Le gouvernement espagnol a annoncé vendredi l’ouverture d’une enquête sur la possible entrée sur son territoire de pétrole russe via des pays tiers, appelant à une réponse européenne commune pour « renforcer la traçabilité » des importations de carburants. « Face au moindre soupçon, il est nécessaire de vérifier » si « les produits importés proviennent bien de l’endroit indiqué ou bien d’un autre pays, et s’il y a eu une irrégularité quelconque », a expliqué dans un message transmis à l’AFP la ministre de la Transition écologique, Teresa Ribera.
« C’est cette crainte » qui a poussé l’Espagne à « enquêter » sur la possible arrivée sur son territoire de pétrole d’origine russe, a ajouté la ministre, en rappelant que les importations de carburants sont « en théorie accompagnées de documents prouvant leur origine ». L’Union européenne a interdit le 5 février l’importation de produits pétroliers russes sur son territoire, dans le cadre d’un nouveau paquet de sanctions adoptés en réaction à l’offensive de Moscou contre l’Ukraine lancée en février 2022. Mais des experts et responsables du secteur pétrolier soupçonnent la Russie – qui s’est tournée vers d’autres marchés, comme la Chine et l’Inde – de continuer à exporter du pétrole dans l’UE via des pays tiers, où son origine est dissimulée.

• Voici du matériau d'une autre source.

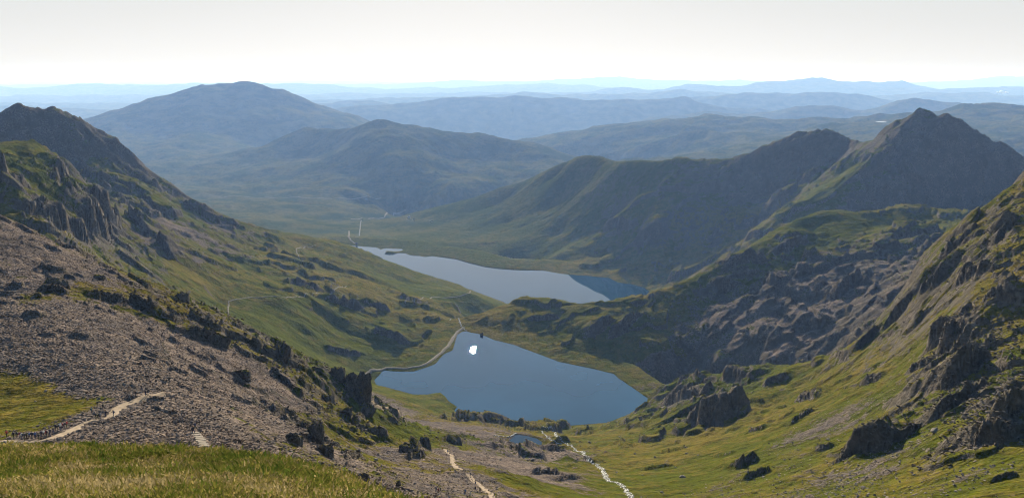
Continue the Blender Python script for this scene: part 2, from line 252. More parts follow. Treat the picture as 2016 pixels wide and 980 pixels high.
# ------------------------------------------------------------------ what covers the land: (u, v, rock, scree, dry)
COVER = [(50,500,.3,1,.5),(150,600,.3,1,.5),(50,650,.3,1,.5),(200,700,.35,1,.5),(300,650,.3,1,.5),(400,700,.3,1,.5),(480,720,.3,1,.5),(350,740,.4,1,.4),(200,760,.35,1,.5),(300,820,.3,1,.6),(420,860,.3,1,.6),(520,830,.3,.8,.6),(560,920,.2,.6,.6),(250,600,.3,.9,.5),(100,560,.3,.8,.7),(30,780,.1,0,.5),(90,800,.1,.1,.5),(-100,700,.2,.6,.5),
(120,590,.35,.2,.8),(190,575,.4,.2,.8),(300,625,.5,.3,.7),(420,645,.6,.3,.7),(620,900,.25,.5,.5),(700,890,.2,.4,.5),(760,850,.1,.1,.4),(760,800,.1,.9,.9),(830,800,.15,.1,.4),(500,690,.6,.3,.5),(545,690,.9,.1,.4),(690,770,.9,.1,.4),(600,850,.6,.5,.4),(650,740,.7,.2,.4),(700,840,.6,.3,.5),
(950,900,.1,.95,.9),(900,850,.2,.7,.8),(1000,920,.15,.9,.9),(1100,900,.5,.8,.5),(1060,960,.3,.3,.3),(1000,830,.8,.4,.5),(940,830,.7,.3,.5),(860,940,.25,.7,.7),(820,900,.2,.6,.7),(880,800,.2,.1,.3),
(1250,900,.12,.05,.5),(1300,950,.12,.1,.4),(1400,930,.12,.1,.45),(1450,880,.15,.05,.45),(1250,850,.2,.1,.6),(1650,720,.25,.3,.5),(1800,680,.25,.1,.45),(1750,760,.2,.3,.45),(1600,850,.15,.6,.4),(1700,800,.15,.65,.4),(1750,900,.15,.5,.4),(1500,930,.1,.4,.4),(1650,960,.1,.5,.4),(1400,770,.75,0,.2),(1350,830,.6,0,.3),(1450,760,.7,0,.2),(1350,790,.6,.1,.3),(1560,740,.3,.3,.4),
(1950,500,.55,0,.7),(1900,700,.6,0,.7),(1980,780,.75,0,.6),(1850,600,.4,0,.5),(1780,850,.55,.1,.4),(1980,850,.7,0,.6),(1900,950,.15,.35,.35),(2000,950,.15,.25,.4),(1800,560,.35,0,.5),(1950,600,.55,0,.8),(2000,420,.6,0,.7),
(1600,600,.75,.75,.5),(1500,600,.7,.75,.5),(1700,550,.8,.7,.4),(1400,650,.5,.8,.6),(1350,700,.4,.5,.6),(1550,680,.6,.85,.5),(1650,650,.7,.75,.4),(1450,560,.75,.6,.5),(1620,540,.6,.8,.5),(1600,440,.15,0,.3),(1650,475,.25,0,.35),(1550,490,.6,0,.4),(1800,430,.6,.1,.5),(1750,490,.8,.4,.4),(1690,450,.3,0,.4),(1480,500,.7,.1,.4),
(1000,630,.3,0,.8),(1100,650,.35,0,.5),(1150,620,.5,0,.4),(1250,640,.45,.1,.5),(1050,605,.5,0,.4),(1200,700,.3,0,.4),(960,615,.3,0,.8),
(600,640,.15,0,.25),(680,690,.2,0,.3),(620,560,.5,.1,.5),(750,600,.45,.1,.5),(820,640,.35,.1,.5),(860,590,.1,0,.15),(930,590,.1,0,.2),(500,540,.35,.1,.5),(400,560,.15,.1,.35),(450,500,.3,.6,.5),(350,450,.4,.8,.5),(400,430,.4,.8,.5),(300,380,.25,0,.5),(360,420,.2,.1,.35),(250,400,.8,.4,.4),(200,330,.2,.1,.5),(150,420,.5,0,.4),(60,320,.15,0,.4),(30,400,.4,0,.4),(100,450,.5,0,.4),(250,480,.5,0,.2),(330,500,.4,.7,.5),(550,650,.1,0,.2),(700,560,.35,.1,.6),(560,510,.3,.1,.5),
(100,250,1,.2,.4),(200,290,1,.2,.4),(280,360,1,.3,.5),(350,400,.8,.5,.5),(20,260,1,.2,.4),(430,440,.5,.6,.5),(560,480,.35,.3,.5),(650,490,.3,.1,.5),
(1850,300,1,.3,.3),(1750,350,1,.3,.3),(1500,330,1,.1,.2),(1650,300,1,.1,.2),(1950,350,1,.3,.3),(1400,350,.75,0,.2),(1650,365,.1,0,.3),(1690,395,.5,.9,.5),(1540,390,.5,0,.3),(1450,450,.5,.2,.8),(1500,435,.3,.1,.95),(1350,480,.45,.1,.7),(1200,450,.25,0,.3),(1100,400,.2,0,.35),(1000,420,.2,0,.15),(900,440,.2,0,.15),(1000,480,.2,0,.4),(1200,500,.3,0,.5),(1300,530,.4,.1,.5),(1250,345,.35,0,.3),(1160,320,.3,0,.3),
(740,450,.12,0,.25),(700,470,.12,0,.3),(600,420,.3,0,.25),(450,410,.3,0,.25),(300,250,.45,0,.4),(500,200,.5,0,.4),(600,350,.4,0,.3),(850,330,.5,0,.4),(800,255,.6,0,.4),(1000,300,.5,0,.4),(1400,255,.6,0,.3),(1900,240,.6,0,.4),(400,340,.35,0,.3),(680,300,.5,0,.4),(500,290,.4,0,.3),
(900,240,.3,0,.5),(1300,220,.3,0,.5),(1700,210,.3,0,.5),(200,200,.3,0,.5),(1000,170,.3,0,.5),(1700,165,.3,0,.5)]
CV = np.array([hit0(u, v) + (r, sc, d) for u, v, r, sc, d in COVER] + [(x, math.log(y), -.6, 0, .5) for x in (-.6, -.3, 0, .3) for y in (3, 8, 14, 22)])
gc = np.stack([gs, gl], -1)
ds = ((gc[..., None, 0] - CV[:, 0]) ** 2 + (gc[..., None, 1] - CV[:, 1]) ** 2 + .0012).astype(np.float32) ** -1.6
wsum = ds.sum(-1); CA = [np.einsum('ijk,k->ij', ds, CV[:, 2 + i].astype(np.float32)) / wsum for i in range(3)]
del ds
ROCK, SCREE, DRY = (coarse(SS, LG, A) for A in CA)

# ------------------------------------------------------------------ relief: gullies, crags, hummocks
QS = np.gradient(Q, CS, axis=1); QL = np.gradient(Q, CL, axis=0)
def blur(A, n=3):
    k = np.exp(-np.linspace(-1.5, 1.5, 2 * n + 1) ** 2); k /= k.sum()
    for ax in (0, 1): A = np.apply_along_axis(lambda c: np.convolve(np.pad(c, n, 'edge'), k, 'valid'), ax, A)
    return A
GX = blur(QS); GY = blur(QL + Q - gs * QS)
gx, gy = coarse(SS, LG, GX), coarse(SS, LG, GY)
st = np.sqrt(gx * gx + gy * gy) + 1e-6
dnx, dny = gx / st, gy / st; steep = np.clip(st / .8, 0, 1)
X, Y = XG, YG
def dist_poly(poly):
    "signed distance to a shore polygon, negative inside"
    d = np.full(X.shape, 1e9); ins = np.zeros(X.shape, bool)
    xs = [p[0] for p in poly]; ys = [p[1] for p in poly]
    sel = (X > min(xs) - 300) & (X < max(xs) + 300) & (Y > min(ys) - 300) & (Y < max(ys) + 300)
    x, y = X[sel], Y[sel]; dd = np.full(x.shape, 1e9); ii = np.zeros(x.shape, bool)
    for (x1, y1), (x2, y2) in zip(poly, poly[1:] + poly[:1]):
        t = np.clip(((x - x1) * (x2 - x1) + (y - y1) * (y2 - y1)) / ((x2 - x1) ** 2 + (y2 - y1) ** 2 + 1e-9), 0, 1)
        dd = np.minimum(dd, np.hypot(x - x1 - t * (x2 - x1), y - y1 - t * (y2 - y1)))
        c = (y1 > y) != (y2 > y); ii ^= c & (x < (x2 - x1) * (y - y1) / (y2 - y1 + 1e-12) + x1)
    d[sel] = np.where(ii, -dd, dd); return d
SDS = [(dist_poly(p), h) for p, h in ((glas, HG), (llyd, HL), (pond, HP))]
calm = np.ones(X.shape)
for d, h in SDS: calm *= sstep(0, 60 if h != HP else 8, d)
rough = np.clip(.34 + ROCK * 1.0 + .12 * SCREE, 0, 1.2)
CM_ = np.zeros(gs.shape)
for s_, l_, q_ in CREST: CM_[np.abs(CL - l_).argmin(), max(0, np.abs(CS - s_).argmin() - 1):np.abs(CS - s_).argmin() + 3] = 1
for _ in range(2): CM_ = blur(CM_, 6)
PROT = np.clip(coarse(SS, LG, CM_) * 3.2, 0, 1)
DZ = np.zeros(X.shape)
def masked(lam, lo, hi):
    "weight of a wavelength: fades out under the grid's reach and above what the survey already fixes"
    wgt = sstep(lo, lo * 2.2, lam / Y) * (1 - sstep(hi * .5, hi, lam / Y))
    return wgt, wgt > .01
wx, wy = X.copy(), Y.copy()
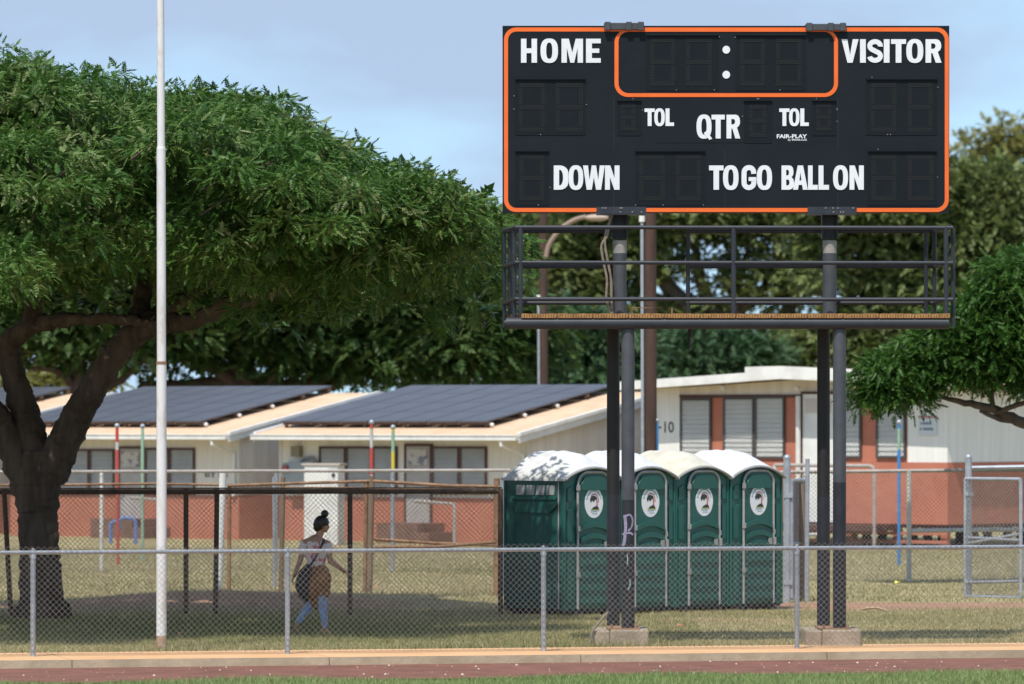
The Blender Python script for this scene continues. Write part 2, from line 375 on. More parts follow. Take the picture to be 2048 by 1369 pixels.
# ------------------------------------------------------------------ chain link
def chain_mesh(P0, e, width, z0, z1, m, parent, r=0.0019, d=0.072, tooth=0.02):
    P0 = np.array(P0, float); e = np.array(e, float); nrm_ = np.array([-e[1], e[0], 0.0])
    half = d / 2; nw = int(width / half); ns = int((z1 - z0) / half) + 1
    k = np.arange(ns + 1); zz = np.minimum(z0 + k * half, z1 + tooth)
    i = np.arange(nw)[:, None]
    side = (k[None, :] + i) % 2
    xx = (i + side) * half
    off = np.where(side > 0, 1, -1) * r * 0.8
    wig = 0.004 * np.sin(xx * 2.3)
    ph = rng.uniform(0, 6.28, 4)
    dxw = 0.010 * np.sin(xx * 1.7 + ph[0]) + 0.008 * np.sin(zz[None, :] * 5.1 + xx * 0.6 + ph[1]) + 0.004 * np.sin(xx * 7.3 + zz[None, :] * 3 + ph[2])
    dzw = 0.007 * np.sin(xx * 2.9 + ph[3]) * np.clip(zz[None, :] * 3, 0, 1)
    P = P0[None, None] + (xx + dxw)[..., None] * e + (off + wig)[..., None] * nrm_ + np.array([0, 0, 1.0]) * (zz[None, :] + dzw)[..., None]
    ring = np.stack([e * math.cos(g) + nrm_ * math.sin(g) for g in (0.5, 2.6, 4.7)]) * r * 1.12
    V = (P[:, :, None, :] + ring[None, None]).reshape(-1, 3)
    b0 = (np.arange(nw)[:, None] * (ns + 1) + np.arange(ns)[None, :]).reshape(-1) * 3
    fs = []
    for q in range(3):
        q2 = (q + 1) % 3
        fs.append(np.stack([b0 + q, b0 + q2, b0 + 3 + q2, b0 + 3 + q], -1))
    return np_mesh('chain_link', V, np.concatenate(fs), m, parent, kind='stuff')

# sideline fence
fence = thing('sideline_fence', uv(0, 0), 'waist-high galvanised chain-link fence with a top rail along the running track', 'fence')
PU = [-12.0, -8.87]
def u_at_px(px):   # u where the fence line crosses a photo column
    t = (px - 1024) / F
    return (FO.x - t * FO.y) / (t * FE.y - FE.x)
PU += [u_at_px(q) for q in (66, 575, 1087, 1594)]
PU += [PU[-1] + 3.13, PU[-1] + 6.26]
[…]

« Du diesel russe continue de circuler sur le marché européen et espagnol », a ainsi dénoncé jeudi le PDG du géant pétrolier espagnol Repsol, Josu Jon Imaz, en appelant les autorités communautaires à faire preuve de « fermeté » sur ce sujet. Dans son édition datée de vendredi, le quotidien espagnol El Mundo pointe la responsabilité du Maroc qui a, selon lui, fortement accru ses importations de pétrole russe ces derniers mois tout en commençant à exporter du diesel vers l’Espagne.
A Rabat, trois groupes de l’opposition parlementaire ont récemment réclamé la constitution d’une commission d’enquête sur « des doutes et soupçons » autour de l’importation de gasoil russe par des sociétés de carburant, et « une possible revente de ce carburant à des pays qui interdisent son importation ». Cette initiative n’a pas abouti faute d’avoir la majorité de voix nécessaires pour former une commission d’enquête. Interrogé le mois dernier, le porte-parole du gouvernement marocain, Mustapha Baïtas, a assuré que la part du gasoil russe dans les importations du Maroc se situe à 9%, « comme c’est le cas depuis plusieurs années », sans vouloir évoquer les soupçons d’une éventuelle revente de ce carburant à des pays européens à partir du Maroc.
« Les premiers éléments » communiqués par les importateurs « montrent que tout est apparemment en ordre et que les produits ne viennent pas de Russie, mais nous sommes vigilants et suivrons de près l’évolution de la situation pour corroborer cela définitivement », souligne Teresa Ribera.
Selon le ministère, Mme Ribera va envoyer un courrier à Bruxelles pour réclamer la « mise en marche immédiate » d’une réponse européenne afin de « renforcer la traçabilité » du pétrole importé par l’UE avec l’obligation d’un certificat à la sortie des raffineries comme à la sortie des ports. « Il faut que ce certificat contienne tous les éléments – volume, date, etc… – garantissant que les importations » ne font pas l’objet de « sanctions », insiste le ministère, appelant à « rester intransigeants dans l’application des sanctions ».